There are two main components of the basemap:
The Digital Elevation Model
The Digital Elevation Model (DEM) was created from a Triangulated Irregular Network (TIN) obtained from Squamish Open Data. I used the 3D Analyst Conversion toolset to convert the TIN into a 10m resolution raster file, which was then clipped to the Squamish Boundary obtained from Squamish Open Data. A 10m resolution was chosen to best capture and represent the variations in slope, which is an important parameter in these analysis. After creating the DEM and Hillshade layers, we used the Spatial Analyst Surface toolset to develop a raster layer of the slopes. This is displayed in Figure 1: Slope Angles in the District of Squamish. The risk of slope movement increases as the slope increases.
Figure 1: Slope Angles in the District of Squamish
The Surficial Materials Map
The Surficial Materials Map is needed to assign the engineering properties to the different surface material. This map was created using two data sources; HectaresBC Surficial Material and the BC Ministry of Energy, Mines, and Petroleum Resources'(Ministry of Energy and Mines) Bedrock Geology Map. These two maps contained polygons of the different units, which I first clipped to the Squamish Boundary. The HectaresBC Surficial Material map represents the soil materials and the regions covered by bedrock, while the Ministry of Energy and Mines map shows the different bedrock geologies. I performed a union of the two maps, then reclassified all the polygons with a surficial material listed as bedrock with their representative bedrock geology. This produced Figure 2: Surficial Geology in the District of Squamish.

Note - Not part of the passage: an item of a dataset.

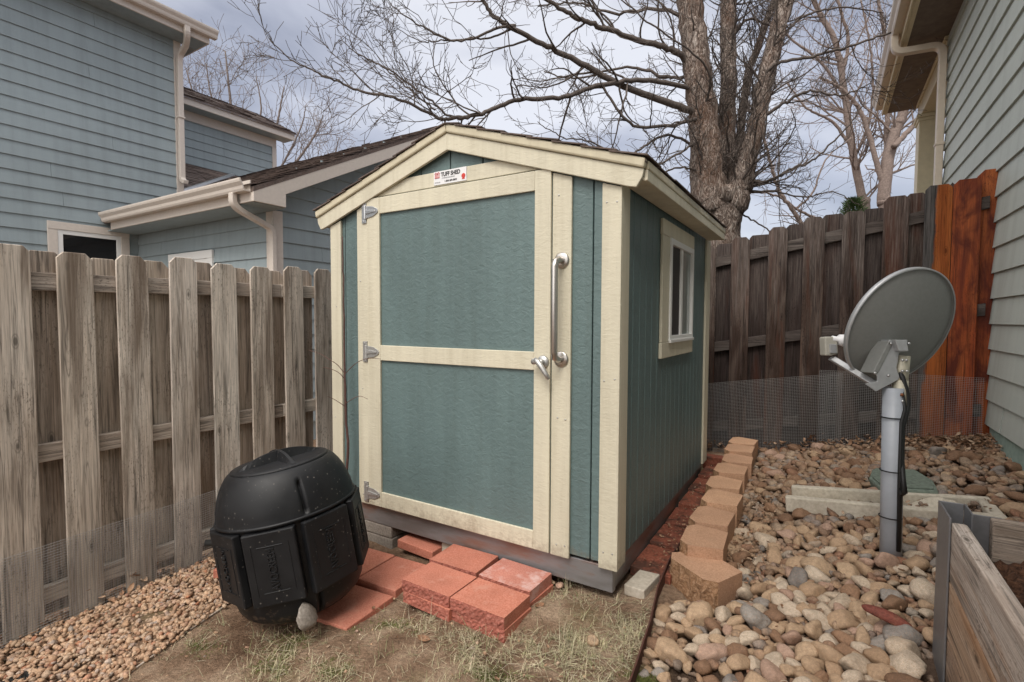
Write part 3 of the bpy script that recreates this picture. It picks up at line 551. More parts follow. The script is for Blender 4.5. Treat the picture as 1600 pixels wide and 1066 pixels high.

Figure 2: Surficial Geology in the District of Squamish.
I then added the following attributes to the different surface materials based off my research on representative parameters of soil and rock. We used the Query function the Water polygons from our analysis.
Table 1: Representative Parameters of Soil and Rock
| Material | Friction Angle (º) | Cohesion (kPa) | Unit Weight (kN/m3) | Transmissivity (m2/d |
|---|---|---|---|---|
| Water | 0 | 0 | 9.8 | N/A |
| Colluvium Soil | 34 | 17 | 16 | 43 |
| Fluvial Soil | 35 | 0 | 18 | 17 |
| Glaciofluvial Soil | 40 | 0 | 18 | 43 |
| Glaciolacustrine Soil | 20 | 0 | 18 | 17 |
| Glaciomarine Soil | 35 | 0 | 14 | 43 |
| Lacustrine Soil | 20 | 0 | 18 | 43 |
| Organic Soil | 10 | 0 | 10 | 2 |
| Till | 43 | 24 | 21 | 0 |
| Granodioritic Intrusive Rock | 30 | 25,000 | 26 | 0 |
| Quartz Dioritic Intrusive Rock | 24 | 70,000 | 45 | 0 |
Transmissivity was assumed to equal 0 for bedrock, and T = Km for soils, where T is the Transmissivity, K is the Hydraulic Conductivity, and m is the thickness, which was assumed to equal 1m.
After assigning these properties to the different materials a 10m resolution raster layer was created for each property.